La Escritura está llena de referencias a la justicia y a los justos. Los justos son los que caminan haciendo la voluntad de Dios, lo cual se verifica y acrisola en la hora de la prueba. En la hora de la prueba, el justo es quien no da el paso del mal, sino que se mantiene en los mandatos del Señor, creyendo que Él lo defenderá, que Dios será su defensa.

El justo es quien no se pone el yugo de los malvados, ni se sienta con los cínicos, ni habla mal de su prójimo, ni presta dinero a usura; el justo se mantiene en la palabra dada aún en daño propio… El justo no da el paso hacia la salida fácil de la mentira, hacia la adoración de los ídolos, hacia la traición… No da el paso fácil en la hora de la prueba, que es el pecado. No, el justo se mantiene en la justicia. Ésa es su defensa. Permanecer en la voluntad del Señor.

En la Sagrada Escritura tenemos, entre otros ejemplos, al justo José, hijo de Jacob. Toda su existencia es un caminar en medio de mil dificultades que le brindaron la ocasión de la violencia, de la impureza, de la mentira, de la codicia. En todo momento, sin embargo, José mantuvo su alma en paz, protegida, porque la revistió de hacer lo que Dios quiere. Recordemos sus palabras ante la deshonesta propuesta de la esposa de Putifar: “Después de cierto tiempo, la mujer de su amo puso sus ojos en José y le dijo: «Acuéstate conmigo». Pero él rehusó, y dijo a la mujer de su amo: «Mira, mi amo no se preocupa de lo que hay en la casa y todo lo suyo lo ha puesto en mi mano. Él no ejerce más autoridad en esta casa que yo, y no se ha reservado nada sino a ti, porque eres su mujer. ¿Cómo voy a cometer yo semejante injusticia y a pecar contra Dios?». Y, aunque ella insistía un día y otro, José no accedió a acostarse ni a estar con ella” (Gén 39, 7-10).

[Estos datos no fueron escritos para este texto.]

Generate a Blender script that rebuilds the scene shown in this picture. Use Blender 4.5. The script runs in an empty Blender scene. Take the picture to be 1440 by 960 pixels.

Así venció José. Se revistió de la voluntad de Dios, de la justicia. Fue justo con Dios y con los hombres. Y eso protegió su alma. Con la gracia de Dios, revistámonos también nosotros, en medio de la hostilidad de los enemigos del alma, de la coraza que de verdad nos protege: la justicia con Dios, con el prójimo, con uno mismo. Fuera de ahí estamos perdidos.